Friday, January 9, 2026: 11:30 AM
Wilson Room (Palmer House Hilton)
The numerous non-cloistered religious women of the Middle Ages, who lived outside of monasteries, have often been difficult for historians to study due to a perceived lack of sources. This paper demonstrates that such women can in fact be located and traced through archival materials, focusing on the example of women recluses. Late medieval cities almost always included at least one recluse (or anchorite) living in a solitary religious life confined to a dwelling (anchorhold or reclusorium); as of the thirteenth century, the great majority of these recluses were women. Scholars have most often studied women recluses using saints’ lives and rules drawn up by their male confessors, with relatively little attention paid to archival sources. My research uses archival evidence from Strasbourg and two adjacent towns in Alsace to challenge and expand scholarly approaches to this ubiquitous form of late medieval women’s religious life.

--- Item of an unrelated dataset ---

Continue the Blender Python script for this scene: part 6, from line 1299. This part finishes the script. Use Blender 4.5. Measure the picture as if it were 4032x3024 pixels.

This paper will first discuss the usefulness (and limitations) of archival work for studying medieval women recluses. I will then present three different types of documents addressing recluses’ relationships to religious groups, regulation of their possessions, and customary practices within the reclusorium, all of which were written by women recluses. These serve as snapshots illustrating the usefulness of archival work for understanding the intricate social connections of women whose choice of religious life made them separate from the world.